J'ai apprécié cette lecture, rapide mais pas facile. La préface de
Boris Cyrulnik illustre bien le sujet sensible : "ces voyages ne sont pas des explorations difficiles et épanouissantes, ce sont des pertes irrémédiables". J'ai eu connaissance par des traductions que j'ai faites de la revue Nature du vécu traumatique des migrants, notamment les jeunes ; j'ai conscience aussi, comme le dit
Marie-Françoise Colombani que, quoi qu'on en pense, on pourra de moins en moins empêcher ces mouvements migratoires à l'avenir.
Si une chose doit être sûre, au travers des témoignages de ces jeunes, c'est qu'on ne se lance pas dans ce périple pour des raisons fantaisistes, ni pour l'appel d'un Eldorado où l'on s'enrichirait facilement. Certes, ces enfants à 13 ou 15 ans ne savaient pas grand-chose de l'Europe, souvent même ils s'engageaient dans le départ sans savoir où ils iraient, par concours de circonstances, et toujours pour fuir une situation bien plus dure, où ils n'auraient sans doute pas fait long feu.
Ils sont 13 jeunes, 3 filles et 10 garçons, provenant essentiellement de pays d'Afrique, ou d'Egypte et d'Afghanistan pour deux d'entre eux. Ce sont des pays où ils connaissaient la guerre, l'extrême pauvreté ; ils ont souvent perdu leur père et leur situation a dégénéré ensuite - manque de ressources, arrêt de l'école pour travailler, exploitation par leur famille. Les filles ont fui le mariage forcé, l'excision à l'âge adulte pour l'une. On voit bien en filigrane la condition des femmes, les mères, et c'est poignant. Parfois elles ont aidé et encouragé leur enfant à partir, souvent ils ont dû fuir sans la prévenir, et elle n'a eu des nouvelles que longtemps après. J'ai eu le coeur serré en me disant que si la proportion de filles était aussi faible, c'est qu'elles sont davantage prisonnières dans leur pays, sans même cette option de se sauver.

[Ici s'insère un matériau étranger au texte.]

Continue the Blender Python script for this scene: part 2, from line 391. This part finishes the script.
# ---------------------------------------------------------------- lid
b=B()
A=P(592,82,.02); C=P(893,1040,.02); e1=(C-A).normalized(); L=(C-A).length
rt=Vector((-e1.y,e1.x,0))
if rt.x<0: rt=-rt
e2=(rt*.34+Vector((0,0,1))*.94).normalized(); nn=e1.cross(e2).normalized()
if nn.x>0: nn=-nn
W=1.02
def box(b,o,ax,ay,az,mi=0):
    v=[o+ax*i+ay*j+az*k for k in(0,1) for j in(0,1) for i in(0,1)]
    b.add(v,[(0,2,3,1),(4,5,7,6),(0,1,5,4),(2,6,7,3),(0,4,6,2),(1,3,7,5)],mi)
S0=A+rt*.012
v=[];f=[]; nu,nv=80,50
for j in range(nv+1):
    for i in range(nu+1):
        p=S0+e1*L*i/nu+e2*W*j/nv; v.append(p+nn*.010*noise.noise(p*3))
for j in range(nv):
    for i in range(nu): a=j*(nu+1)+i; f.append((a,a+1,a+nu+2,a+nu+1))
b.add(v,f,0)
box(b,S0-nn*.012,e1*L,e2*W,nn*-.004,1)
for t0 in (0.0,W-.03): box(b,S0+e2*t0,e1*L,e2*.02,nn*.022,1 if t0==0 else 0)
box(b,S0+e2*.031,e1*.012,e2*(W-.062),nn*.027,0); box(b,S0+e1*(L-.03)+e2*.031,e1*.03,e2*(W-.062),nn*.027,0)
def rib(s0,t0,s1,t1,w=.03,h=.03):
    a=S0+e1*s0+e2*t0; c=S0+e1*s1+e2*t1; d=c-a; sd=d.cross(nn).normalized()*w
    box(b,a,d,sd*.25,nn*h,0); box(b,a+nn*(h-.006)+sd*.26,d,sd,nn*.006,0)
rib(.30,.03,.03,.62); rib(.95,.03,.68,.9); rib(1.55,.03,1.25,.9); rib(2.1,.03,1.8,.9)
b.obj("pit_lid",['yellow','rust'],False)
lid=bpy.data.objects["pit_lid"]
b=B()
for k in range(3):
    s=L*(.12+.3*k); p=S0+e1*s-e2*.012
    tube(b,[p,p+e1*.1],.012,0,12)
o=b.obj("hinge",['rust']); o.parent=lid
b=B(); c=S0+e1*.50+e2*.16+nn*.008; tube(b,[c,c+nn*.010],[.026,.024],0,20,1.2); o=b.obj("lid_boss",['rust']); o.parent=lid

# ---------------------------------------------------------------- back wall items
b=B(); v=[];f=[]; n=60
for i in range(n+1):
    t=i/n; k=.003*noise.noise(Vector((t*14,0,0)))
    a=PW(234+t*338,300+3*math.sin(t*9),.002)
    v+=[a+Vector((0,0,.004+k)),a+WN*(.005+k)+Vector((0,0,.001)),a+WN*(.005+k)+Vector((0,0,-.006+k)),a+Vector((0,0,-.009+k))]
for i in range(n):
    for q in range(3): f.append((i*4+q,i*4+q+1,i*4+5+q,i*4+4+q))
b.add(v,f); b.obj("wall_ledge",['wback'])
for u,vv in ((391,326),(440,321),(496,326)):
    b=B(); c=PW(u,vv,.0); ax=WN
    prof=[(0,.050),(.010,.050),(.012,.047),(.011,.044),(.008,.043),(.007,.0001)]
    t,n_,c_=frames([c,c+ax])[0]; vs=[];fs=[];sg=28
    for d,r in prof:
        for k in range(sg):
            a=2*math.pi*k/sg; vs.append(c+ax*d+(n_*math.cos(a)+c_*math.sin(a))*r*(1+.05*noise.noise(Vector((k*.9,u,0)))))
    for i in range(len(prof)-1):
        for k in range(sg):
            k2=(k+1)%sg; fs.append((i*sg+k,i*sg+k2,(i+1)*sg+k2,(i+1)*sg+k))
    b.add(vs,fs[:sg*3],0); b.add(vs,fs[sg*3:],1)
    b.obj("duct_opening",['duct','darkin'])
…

Ces enfants ont tout traversé, dans des conditions dantesques : le désert, les flots où nombre de gens se noyaient autour d'eux, les camps de réfugiés, quand ce n'est pas les mauvais traitements, le viol... Ils ont affronté la violence, le vol de leurs maigres ressources, le travail "gratuit" pour pouvoir s'embarquer. Certains, handicapés, ont dû dépasser leurs forces ; ils ont tous fait preuve d'un courage et d'une résilience hors du commun. C'est moi qui le dis, parce qu'eux n'évoquent que leur chance, leur espoir de s'insérer, d'avoir leurs papiers, et de pouvoir aider un peu leur famille en envoyant de l'argent. Je pense qu'on imagine, on s'informe, on se représente les conditions de vie des migrants, mais il reste difficile pour beaucoup de vraiment ressentir ce qu'ils traversent, se projeter à leur place. Peut-être un livre comme celui-ci pourra-t-il aider, mais peut-être aussi fera-t-il simplement plus souffrir d'impuissance et d'angoisse un jeune public déjà affecté par les conditions qui nous entourent.